Naast het terrein van Root strekte zich omstreeks 1615 een ruime tuin uit, “de heremyt” geheten, toebehorende aan Barber Lodewyx, weduwe van Allert Stevensz. Hij was gestoffeerd met een “speelhuysgen” en twee woningen, “daer vooren op staende”. De 11e Mei 1615 droeg Barber Lodewyx, geassisteerd o.a. met Pouwels Jansz. Root en de apotheker Francoys Penyn, de tuin o.a. over aan de zijdereder Nicolaes van der Heyde.[93] Op dit tijdstip was afsnijding van grondgebied aan de Noordzijde reeds een feit geworden. De twee woningen, die toen nog overeind stonden (zij waren immers bij de overdracht inbegrepen) kunnen we ons dus niet anders voorstellen dan als een wegversperring ergens aan de wallekant. Claes van der Heyde zal ze zo spoedig mogelijk hebben laten verwijderen. Het bleef ook aan de nieuwe eigenaar voorbehouden, de afgerooide grond, enz. aan de stad te transporteren. De 27e Februari 1616 verklaarde hij af te staan ca. 8 roeden erfs voor de kade en ca. 9 roeden grond benevens iets meer dan één roede water voor de gracht.[94]

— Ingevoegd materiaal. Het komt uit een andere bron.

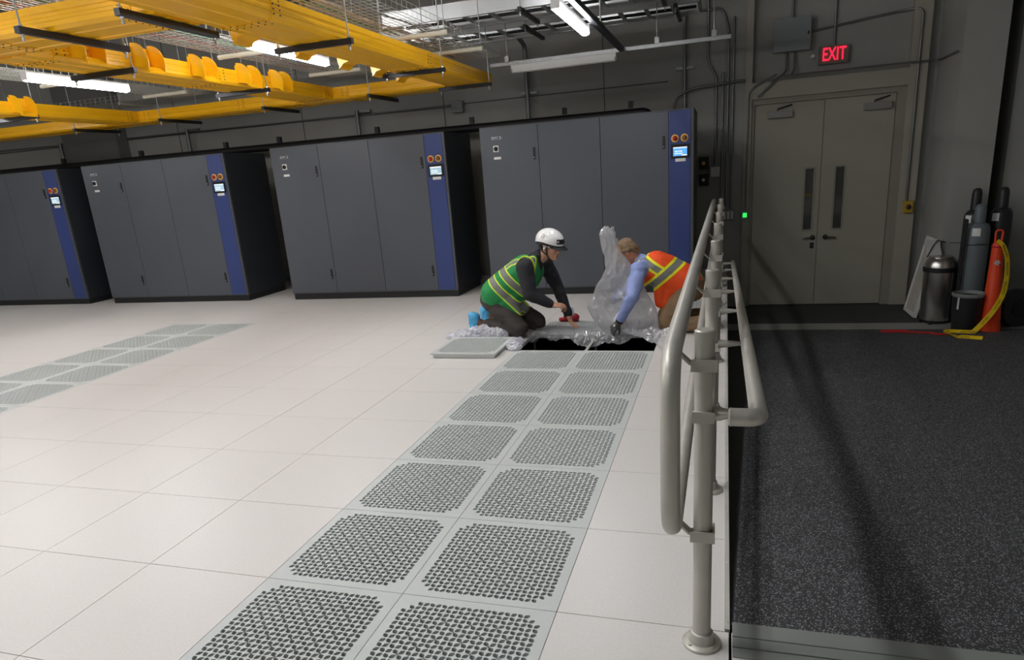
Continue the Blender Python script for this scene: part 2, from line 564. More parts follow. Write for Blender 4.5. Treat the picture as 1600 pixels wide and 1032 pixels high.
def door(name, x0, x1, vis, lever_x, ldir, plate, cx0, cx1):
    bm = new()
    a, b = vis
    z0, z1 = 0.49, 1.29
    y0, y1 = 7.735, 7.778
    box(bm, x0, a, y0, y1, -0.55, 2.147); box(bm, b, x1, y0, y1, -0.55, 2.147)
    box(bm, a, b, y0, y1, -0.55, z0); box(bm, a, b, y0, y1, z1, 2.147)
    d = struct(name, bm, M['cream'])
    bm = new(); t = 0.022
    box(bm, a - t, a, y0 - 0.008, y0, z0 - t, z1 + t); box(bm, b, b + t, y0 - 0.008, y0, z0 - t, z1 + t)
    box(bm, a, b, y0 - 0.008, y0, z0 - t, z0); box(bm, a, b, y0 - 0.008, y0, z1, z1 + t)
    obj('vision_frame', bm, mat('vision_frame_grey', (150, 150, 140), 0.5), d)
    bm = new(); box(bm, a, b, y0 + 0.014, y0 + 0.02, z0, z1); gl = obj('pane', bm, M['glass'], d)
    bm = new(); box(bm, a + 0.004, b - 0.004, y0 + 0.021, y0 + 0.024, z0, z0 + (0.32 if plate else 0.797))
    obj('paper_blind', bm, mat('paper_behind_glass', (132, 134, 126), 0.7), d)
    if plate:
        bm = new(); box(bm, a + 0.004, b - 0.01, y0 + 0.0215, y0 + 0.0235, z0 + 0.44, z0 + 0.475)
        obj('yellow_tag', bm, M['caution'], d)
    bm = new()
    lathe(bm, [(0.033, 0), (0.033, 0.012), (0.02, 0.02), (0.012, 0.03), (0.012, 0.055)], (lever_x, y0, 0.38), (0, -1, 0), 20)
    tube(bm, [(lever_x, y0 - 0.05, 0.38), (lever_x + ldir * 0.06, y0 - 0.052, 0.378), (lever_x + ldir * 0.13, y0 - 0.045, 0.372)], [0.013, 0.011, 0.008], 10)
    obj('lever_handle', bm, mat('dark_chrome', (120, 118, 114), 0.25, 0.9), d, True, 40)
    if plate:
        bm = new(); box(bm, lever_x - 0.03, lever_x + 0.02, y0 - 0.006, y0, 0.23, 0.31); obj('lock_plate', bm, M['strut'], d)
    bm = new(); box(bm, cx0, cx1, y0 - 0.06, y0, 1.965, 2.05, 0.004); c = obj('door_closer', bm, mat('closer_grey', (150, 150, 146), 0.4, 0.3), d)
    bm = new(); tube(bm, [(cx0 + 0.12, y0 - 0.05, 2.05), (cx0 + 0.12, y0 - 0.05, 2.075), (cx0 + 0.3, y0 - 0.012, 2.12)], 0.009, 8)
    obj('closer_arm', bm, M['strut'], c)
    return d


door('door_1', 2.13, 2.985, (2.80, 2.90), 2.93, -1, True, 2.29, 2.60)
door('door_2', 2.991, 3.82, (3.175, 3.275), 3.09, 1, False, 3.45, 3.77)


# ================================================================== PERFORATED FLOOR TILES
def perforated_mesh():
    bm = new()
    h = T / 2 - 0.0012
    bor = 0.035
    N = 22
    s = (2 * h - 2 * bor) / N
    top, bot = 0.0, -0.02
    vd = {}

    def V(x, y, z):
        k = (round(x, 5), round(y, 5), round(z, 5))
        if k not in vd:
            vd[k] = bm.verts.new((x, y, z))
        return vd[k]

    def F(*vs):
        u = []
        for v in vs:
            if v not in u:
                u.append(v)
        if len(u) >= 3:
            try:
                bm.faces.new(u)
            except ValueError:
                pass
    cut = s * 0.21
    for a in range(N):
        for b in range(N):
            cx = -h + bor + (a + 0.5) * s
            cy = -h + bor + (b + 0.5) * s
            da = min(a, N - 1 - a); db = min(b, N - 1 - b)
            solid = da + db < 2
            ring = []
            tri = []
            for (sx, sy) in ((1, 1), (-1, 1), (-1, -1), (1, -1)):
                ca = a + (1 if sx > 0 else 0); cb = b + (1 if sy > 0 else 0)
                X = cx + sx * s / 2; Y = cy + sy * s / 2
                hole = (ca % 2 == 0 and cb % 2 == 0) and (ca + cb) % 4 != 0 and 2 < ca < N - 2 and 2 < cb < N - 2
                p1 = (X - sx * cut, Y); p2 = (X, Y - sy * cut)
                pts = [p1, p2] if sx * sy < 0 else [p2, p1]
                ring += pts
                if not hole or solid:
                    tri.append((pts[0], (X, Y), pts[1]))
                else:
                    # wall of the small diamond hole
                    F(V(*pts[0], top), V(*pts[1], top), V(*pts[1], bot), V(*pts[0], bot))
            for t in tri:
                F(V(*t[0], top), V(*t[1], top), V(*t[2], top))
            ringv = [V(x, y, top) for x, y in ring]
            if solid:
                F(*ringv)
                continue
            th = PI / 4 if (a + b) % 2 == 0 else -PI / 4
            A, B = s * 0.53, s * 0.375
            inner = []
            for (x, y) in ring:
                an = math.atan2(y - cy, x - cx) - th
                rr = A * B / math.sqrt((B * math.cos(an)) ** 2 + (A * math.sin(an)) ** 2)
                inner.append((cx + rr * math.cos(an + th), cy + rr * math.sin(an + th)))
            it = [V(x, y, top) for x, y in inner]
            ib = [V(x, y, bot) for x, y in inner]
            for k in range(8):
                k2 = (k + 1) % 8
                F(ringv[k], ringv[k2], it[k2], it[k])
                F(it[k], it[k2], ib[k2], ib[k])
    # border frame, rim and underside ribs
    m = h - bor
    for (x0, x1, y0, y1) in ((-h, h, -h, -m), (-h, h, m, h), (-h, -m, -m, m), (m, h, -m, m)):
        F(bm.verts.new((x0, y0, 0)), bm.verts.new((x1, y0, 0)), bm.verts.new((x1, y1, 0)), bm.verts.new((x0, y1, 0)))
    k = 0.018
    for (sx, sy, ex, ey) in ((-1, -1, 1, -1), (1, -1, 1, 1), (1, 1, -1, 1), (-1, 1, -1, -1)):
        a = bm.verts.new((sx * h, sy * h, 0)); b = bm.verts.new((ex * h, ey * h, 0))
        c = bm.verts.new((ex * h, ey * h, -0.012)); d = bm.verts.new((sx * h, sy * h, -0.012))
        bm.faces.new((a, b, c, d))
        q = h - k
        e = bm.verts.new((sx * q, sy * q, -0.014)); f = bm.verts.new((ex * q, ey * q, -0.014))
        bm.faces.new((d, c, f, e))
        g_ = bm.verts.new((sx * q, sy * q, -0.042)); i_ = bm.verts.new((ex * q, ey * q, -0.042))
        bm.faces.new((e, f, i_, g_))
    n0 = len(bm.faces)
    box(bm, -h + 0.02, h - 0.02, -h + 0.02, h - 0.02, -0.036, -0.033)
    bm.faces.ensure_lookup_table()
    for f in bm.faces[n0:]:
        f.material_index = 1
    me = bpy.data.meshes.new('perforated_floor_tile')
    bm.to_mesh(me); bm.free()
    me.materials.append(M['alu_tile'])
    me.materials.append(M['black'])
    return me


PM = perforated_mesh()
ORD = ['', 'second', 'third', 'fourth', 'fifth', 'sixth', 'seventh', 'eighth', 'ninth']


def perf(i, j, label, group):
    o = bpy.data.objects.new('perforated_floor_tile', PM)
    COL.objects.link(o)
    o.location = ((i + 0.5) * T, (j + 0.5) * T, 0)
    return tag(o, label, 'floor tile', group)


for i, side in ((0, 'left'), (1, 'right')):
    for n, j in enumerate(range(4, -4, -1)):
        lab = ('perforated grey floor tile in %s column of the central strip, %s' %
               (side, 'touching the open hole' if n == 0 else ORD[n] + ' from the open hole towards the camera'))
        perf(i, j, lab, 'perforated tiles of the central strip')
perf(0, 6, 'perforated floor tile behind the hole, under the outstretched hand of the worker in green', 'perforated tiles behind the hole')
perf(1, 6, 'perforated floor tile behind the hole, under the plastic bag held by worker in orange', 'perforated tiles behind the hole')
for i, side in ((-8, 'far left'), (-7, 'near right')):
    for n, j in enumerate(range(6, -3, -1)):
        lab = ('perforated grey tile of the left floor strip, %s column, %s' %
               (side, 'end tile nearest the cooling cabinets' if n == 0 else ORD[n] + ' tile from the cabinet end'))
        perf(i, j, lab, 'perforated tiles of the left floor strip')
# the lifted tiles lying on the floor
o = bpy.data.objects.new('perforated_floor_tile', PM); COL.objects.link(o)
o.location = (-0.405, 3.06, 0.045); o.rotation_euler = (0, 0, 0.01)
tag(o, 'lifted perforated floor tile lying on the white floor left of the hole, plastic behind it', 'floor tile')
o = bpy.data.objects.new('perforated_floor_tile', PM); COL.objects.link(o)
o.location = (1.44, 4.75, 0.045); o.rotation_euler = (0, 0, 0.03)
tag(o, 'lifted perforated floor tile lying behind the kneeling worker in orange, near the railing', 'floor tile')

# stringer and pedestals in the hole
bm = new(); box(bm, T - 0.012, T + 0.012, 5 * T + 0.002, 6 * T - 0.002, -0.045, -0.034)
solo('floor_stringer', bm, M['trim'], 'thin pale metal stringer crossing the middle of the open floor hole', 'stringer', (T, 5.5 * T, -0.04))
for x, y, w in ((0.0, 6 * T + 0.02, 'far left corner of the open floor hole'), (T, 6 * T + 0.02, 'middle of the far edge of the open floor hole'),
                (2 * T, 6 * T + 0.02, 'far right corner of the open floor hole')):
    t = thing('floor_pedestal', 'slim metal floor pedestal under the ' + w, 'pedestal', (x, y, -0.56), 'pedestals in the open floor hole')
    bm = new(); box(bm, x - 0.05, x + 0.05, y - 0.05, y + 0.05, -0.56, -0.555); obj('base_plate', bm, M['galv'], t)
    bm = new(); tube(bm, [(x, y, -0.555), (x, y, -0.07)], 0.012, 10); obj('stem', bm, M['galv'], t, True, 40)
    bm = new(); box(bm, x - 0.04, x + 0.04, y - 0.04, y + 0.04, -0.07, -0.05); obj('head', bm, M['galv'], t)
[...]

Hierbij liet Van der Heyde het niet. Hij bouwde aan de nieuwe rooilijn drie huizen (de tegenw. nrs. 73, 75 en 77), alle even groot en op elkander gelijkend als even zovele droppels water. Een uithangbord stempelde het geheel tot “de Turcksche Keyser”. Men vraagt zich af: woonden hier drie onderscheidene gezinnen, of eiste één huurder de gehele ruimte van de drie mogelijk ineenlopende percelen op voor zich en de zijnen? Er was maar één uithangbord en de grote tuin, zich uitstrekkende langs de achterzijde van de huizen der Hazenstraat, bleef onverdeeld.[95] In 1619 stierf “int turcksche hooft”op de Lauriergracht een zekere Pieter Pietersz.[96] De overledene was geen welgesteld man. Misschien had hij een van de kelders bewoond.

Wat ook de eigenaar of de huurder op het denkbeeld mag hebben gebracht, om een zo exotisch uithangteken te kiezen, zeker niet de omstandigheid, dat in de nabije Hazenstraat een tapijtwerker, Dirck Derwiths genaamd, woonde, afkomstig van Hatwan in Turkije.[97] Dit zal wel een toevallige coïncidentie zijn geweest.

Slechts dertien jaren mocht onze zijdereder zich in het bezit verheugen. De 22e Januari 1628 werden de drie huizen, erven en tuin, met “een woningsken daerin staende...daer doemaels de Turcksche Keyser uythingh”, van gerechtswege voor 2904 gld. verkocht aan de zeemleerbereider Jurriaen Valckenburgh. Lendenen waren, of waren geweest: aan de Oostzijde de erfgenamen van Pouwels Jansz. Root, aan de Westzijde de weduwe en erfgenamen van Jaques de Clerck. De 31e Mei 1629 deed Valckenburgh de koop zonder winst of verlies over aan de zijdereder Matheus Groesens, die zijn schuld pas de 12e Januari 1652 betaalde.[98]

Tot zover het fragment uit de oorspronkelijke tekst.